Pictures do not belong in the output. Reproduce exactly the lines from the start of the records through the line with "-1.27, 18.075, 18.13, 0, 5.9), M_frame)".
## START RECORD SET
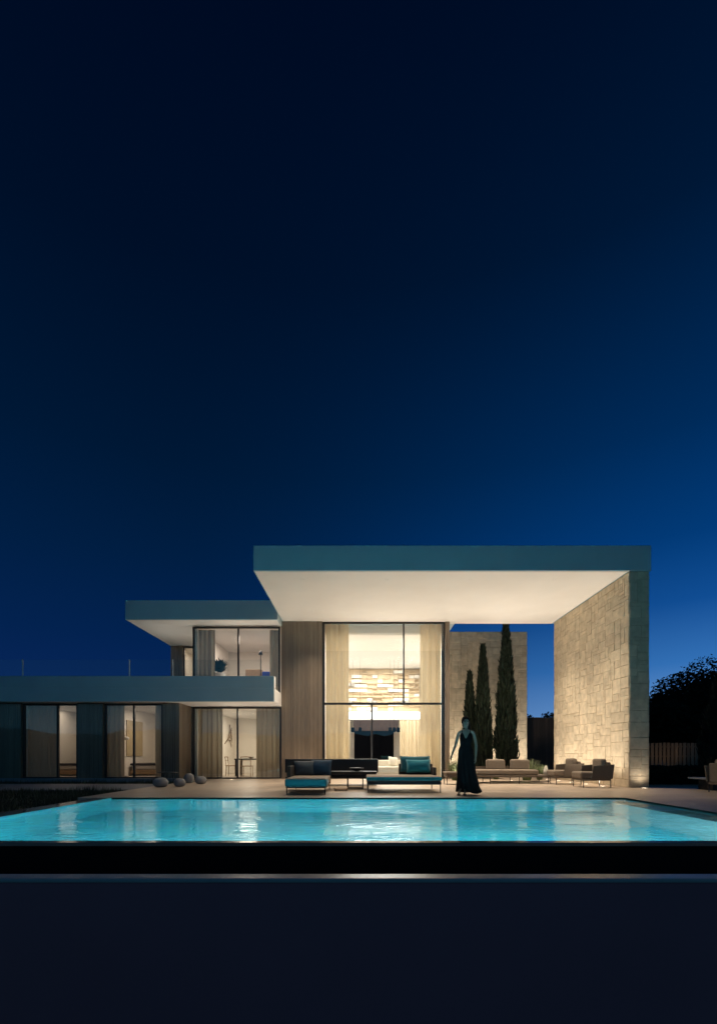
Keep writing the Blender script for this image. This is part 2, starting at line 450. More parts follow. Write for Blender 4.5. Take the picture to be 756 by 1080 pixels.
def window(x0, x1, z0, z1, y, mull=(), trans=(), fw=.055, label=None, ext=()):
    f = MB(); dp = .09
    f.box(x0, x0+fw, y, y+dp, z0, z1); f.box(x1-fw, x1, y, y+dp, z0, z1)
    f.box(x0+fw, x1-fw, y, y+dp, z1-fw, z1); f.box(x0+fw, x1-fw, y, y+dp, z0, z0+.04)
    for mx, a, b_ in mull: f.box(mx-.03, mx+.03, y+.004, y+dp-.004, a, b_)
    for tz in trans: f.box(x0+fw, x1-fw, y-.002, y+dp+.002, tz-.04, tz+.04)
    w = vp('window', f, M_frame)
    if label: w['label'] = label
    g = MB(); g.box(x0+fw-.01, x1-fw+.01, y+.04, y+.052, z0+.03, z1-fw+.01)
    vp('pane', g, M_glass, w)
    return w
window(-1.35, 3.25, 0, 5.905, 17.98, [(1.70, 2.87, 5.85), (.50, .04, 2.79)], [2.83], label='double height glazing of the living room')
window(-11.84, -9.9, .08, 2.7, 16.86, [(-10.62, .1, 2.65)])
window(-8.96, -6.9, .08, 2.7, 16.86, [(-7.93, .1, 2.65)])
window(-6.24, -2.91, .01, 2.7, 18.0, [(-4.56, .04, 2.65)])
window(-6.15, -2.91, 3.22, 5.66, 17.72, [(-4.46, 3.25, 5.6)])
window(-7.7, -6.2, 3.22, 5.66, 21.0, [(-7.1, 3.25, 5.6)])
q = MB(); q.box(-1.27, 3.32, 18.5, 18.6, 5.60, 5.925)
vp('header', q, M_white)
vp('jamb', MB().box(3.14, 3.255, 18.075, 18.13, 0, 5.9), M_frame); vp('jamb', MB().box(-1.36, -1.27, 18.075, 18.13, 0, 5.9), M_frame)

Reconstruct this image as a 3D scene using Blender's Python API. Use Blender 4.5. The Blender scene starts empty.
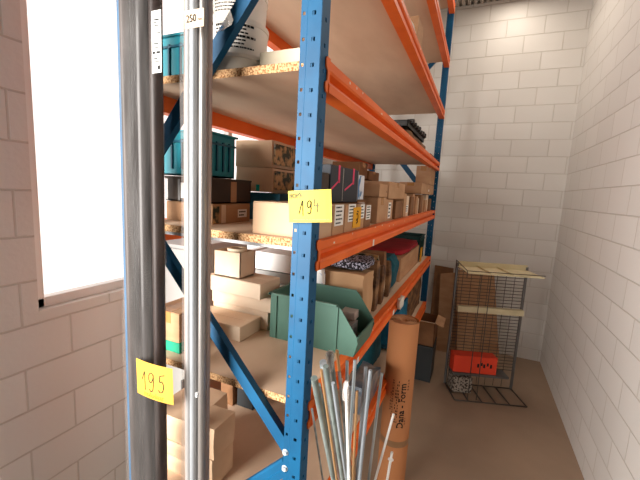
import bpy, bmesh, math, random
from mathutils import Vector, Matrix
random.seed(7)
SC = bpy.context.scene
COL = SC.collection
# ---------------------------------------------------------------- materials
def lin(h):
    h = h.lstrip('#'); v = [int(h[i:i+2], 16)/255 for i in (0, 2, 4)]
    return tuple(((c/12.92) if c <= .04045 else ((c+.055)/1.055)**2.4) for c in v) + (1,)
def mat(name, col, rough=.6, metal=0, col2=None, scale=20, stretch=(1, 1, 1), bump=0, bscale=None, lo=.35, hi=.65, tex='noise', detail=4, alpha=None, coat=0, spec=.28, bstretch=None):
    m = bpy.data.materials.new(name); m.use_nodes = True
    nt = m.node_tree; N = nt.nodes; L = nt.links
    b = N['Principled BSDF']
    b.inputs['Base Color'].default_value = lin(col)
    b.inputs['Roughness'].default_value = rough
    b.inputs['Metallic'].default_value = metal
    b.inputs['Specular IOR Level'].default_value = spec
    b.inputs['Coat Weight'].default_value = coat
    tc = N.new('ShaderNodeTexCoord')
    def tx(sc, st):
        mp = N.new('ShaderNodeMapping'); mp.inputs['Scale'].default_value = st
        L.new(tc.outputs['Object'], mp.inputs['Vector'])
        if tex == 'voronoi' and sc == scale:
            t = N.new('ShaderNodeTexVoronoi'); t.inputs['Scale'].default_value = sc
            out = t.outputs['Color']
        else:
            t = N.new('ShaderNodeTexNoise'); t.inputs['Scale'].default_value = sc; t.inputs['Detail'].default_value = detail
            out = t.outputs['Fac']
        L.new(mp.outputs['Vector'], t.inputs['Vector'])
        return out
    if col2:
        o = tx(scale, stretch)
        r = N.new('ShaderNodeValToRGB'); r.color_ramp.elements[0].position = lo; r.color_ramp.elements[1].position = hi
        r.color_ramp.elements[0].color = lin(col); r.color_ramp.elements[1].color = lin(col2)
        L.new(o, r.inputs['Fac']); L.new(r.outputs['Color'], b.inputs['Base Color'])
    if bump:
        o = tx((bscale or scale)+.001, bstretch or stretch)
        bp = N.new('ShaderNodeBump'); bp.inputs['Strength'].default_value = bump; bp.inputs['Distance'].default_value = .002
        L.new(o, bp.inputs['Height']); L.new(bp.outputs['Normal'], b.inputs['Normal'])
    return m
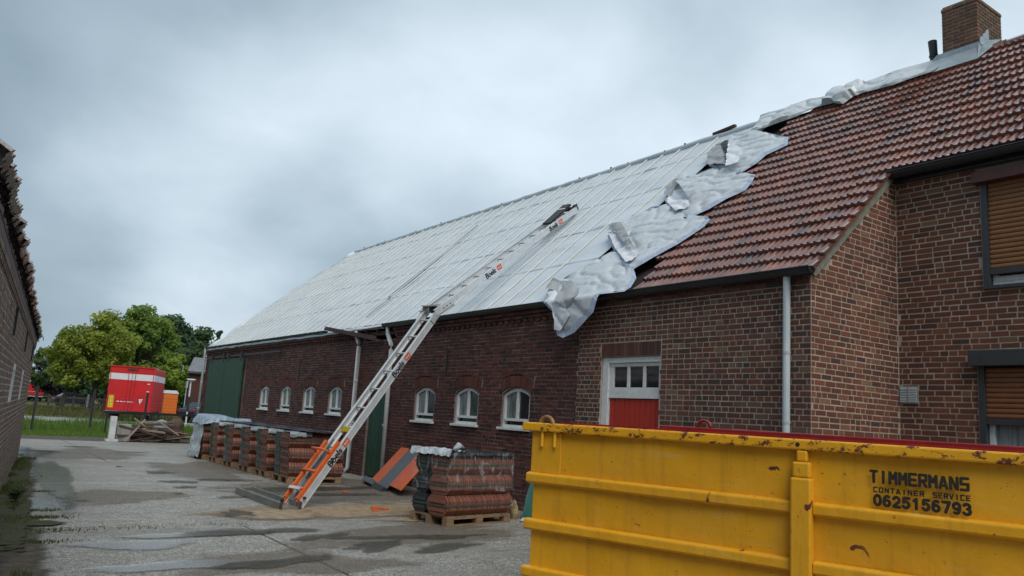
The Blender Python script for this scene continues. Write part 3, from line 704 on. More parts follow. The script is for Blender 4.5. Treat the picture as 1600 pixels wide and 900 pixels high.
# ------------------------------------------------------------------ old barn
BY1 = 34.0
barn = thing('brick_barn', (12, 20, 0), 'long dark brick barn with its roof stripped to silver membrane and battens', 'barn')
WIN = [26.30, 24.30, 22.36, 20.45, 15.52, 13.78, 12.07]; WW, WZ0, WZ1 = .88, 1.40, 2.18
SD = (17.33, 18.36, 0, 2.16); GAP = (17.15, 18.95, 3.34, 3.75); BD = (28.6, 33.05, 0, 3.22)
ops = [(c - WW / 2, c + WW / 2, WZ0, WZ1) for c in WIN] + [SD, GAP]
g = G()
wall_sheet(g, (WX, 0, 0), (0, 1, 0), (-1, 0, 0), BY0, BY1, 0, 3.68, ops, depth=.3)
g.face([(WX, BY1, 0), (18.7, BY1, 0), (18.7, BY1, 3.7), (13.7, BY1, gz(13.7) - .3), (WX, BY1, 3.68)])
g.face([(18.7, BY0, 0), (18.7, BY1, 0), (18.7, BY1, 3.7), (18.7, BY0, 3.7)])
for c in WIN:                                                  # brick infill between the square opening and the arch
    n = 10
    for sgn in (-1, 1):
        for i in range(n // 2):
            a0, a1 = i / (n / 2), (i + 1) / (n / 2)
            h = lambda a: WZ1 - .002 - .13 * a * a
            g.face([(WX - .001, c + sgn * WW / 2 * a0, WZ1), (WX - .001, c + sgn * WW / 2 * a1, WZ1), (WX - .001, c + sgn * WW / 2 * a1, h(a1)), (WX - .001, c + sgn * WW / 2 * a0, h(a0))])
g.build('wall', m_mortar_b, barn, fix=False)
G().box(WX + .3, WX + .32, BY0, BY1, 0, 3.7).build('wall_inside', m_dirtdark, barn)
rr = random.Random(11)
ops2 = [(a - .005, b + .005, c, d) for a, b, c, d in ops] + [(c - .56, c + .56, WZ1, WZ1 + .245) for c in WIN] + [(28.55, 33.1, 0, 3.2)]
rects = brick_rows(BY0 + .004, BY1, 0.0, 3.46, .0705, 'mix', ops2, rg=rr, joint=.012)
wall_bricks(barn, (WX, 0, 0), (0, 1, 0), (-1, 0, 0), rects, m_bbarn, 300, proud=(.001, .006), jit=.004)
ga = G()
def soldier_arch(c, w_, z0, rise, ht, n):
    for i in range(n):
        f_ = (i + .5) / n * 2 - 1; y_ = c + f_ * w_ / 2; z_ = z0 - rise * f_ * f_; a = f_ * .22
        U = V((0, math.cos(a), -math.sin(a))); Zv = V((0, math.sin(a), math.cos(a)))
        ga.obox(V((WX - .006, y_, z_)) + Zv * ht / 2, U * (w_ / n - .014) / 2, (.018, 0, 0), Zv * ht / 2, min(1, max(0, rnd.gauss(.75, .2))))
for c in WIN:
    soldier_arch(c, .98, WZ1 + .022, .10, .20, 13)
    for i in range(6):
        f_ = (i + .5) / 6 * 2 - 1; y_ = c + f_ * .54
        ga.obox((WX - .005, y_, WZ1 + .275 - .10 * f_ * f_), (.016, 0, 0), V((0, math.cos(f_ * .2), -math.sin(f_ * .2))) * .082, (0, 0, .026), rnd.uniform(.5, 1))
soldier_arch((SD[0] + SD[1]) / 2, 1.2, SD[3] + .01, .05, .2, 15)
ga.build('window_arches', m_bbarn, barn, kind='stuff', fix=False)
# dentil cornice
g = G(); y = BY0 + .1
while y < BY1 - .1:
    if not GAP[0] - .1 < y < GAP[1]:
        g.box(WX - .035, WX + .03, y, y + .1, 3.40, 3.455, rnd.random())
        g.box(WX - .05, WX + .03, y - .05, y + .145, 3.468, 3.525, rnd.random()); g.box(WX - .075, WX + .03, y - .02, y + .175, 3.54, 3.60, rnd.random())
    y += .2
g.build('dentil_cornice', m_bbarn, barn, kind='stuff', fix=False)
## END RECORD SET
### THE SOLUTION
Keep writing the Blender script for this image. This is part 2, starting at line 450. More parts follow. Write for Blender 4.5. Take the picture to be 756 by 1080 pixels.
def window(x0, x1, z0, z1, y, mull=(), trans=(), fw=.055, label=None, ext=()):
    f = MB(); dp = .09
    f.box(x0, x0+fw, y, y+dp, z0, z1); f.box(x1-fw, x1, y, y+dp, z0, z1)
    f.box(x0+fw, x1-fw, y, y+dp, z1-fw, z1); f.box(x0+fw, x1-fw, y, y+dp, z0, z0+.04)
    for mx, a, b_ in mull: f.box(mx-.03, mx+.03, y+.004, y+dp-.004, a, b_)
    for tz in trans: f.box(x0+fw, x1-fw, y-.002, y+dp+.002, tz-.04, tz+.04)
    w = vp('window', f, M_frame)
    if label: w['label'] = label
    g = MB(); g.box(x0+fw-.01, x1-fw+.01, y+.04, y+.052, z0+.03, z1-fw+.01)
    vp('pane', g, M_glass, w)
    return w
window(-1.35, 3.25, 0, 5.905, 17.98, [(1.70, 2.87, 5.85), (.50, .04, 2.79)], [2.83], label='double height glazing of the living room')
window(-11.84, -9.9, .08, 2.7, 16.86, [(-10.62, .1, 2.65)])
window(-8.96, -6.9, .08, 2.7, 16.86, [(-7.93, .1, 2.65)])
window(-6.24, -2.91, .01, 2.7, 18.0, [(-4.56, .04, 2.65)])
window(-6.15, -2.91, 3.22, 5.66, 17.72, [(-4.46, 3.25, 5.6)])
window(-7.7, -6.2, 3.22, 5.66, 21.0, [(-7.1, 3.25, 5.6)])
q = MB(); q.box(-1.27, 3.32, 18.5, 18.6, 5.60, 5.925)
vp('header', q, M_white)
vp('jamb', MB().box(3.14, 3.255, 18.075, 18.13, 0, 5.9), M_frame); vp('jamb', MB().box(-1.36, -1.27, 18.075, 18.13, 0, 5.9), M_frame)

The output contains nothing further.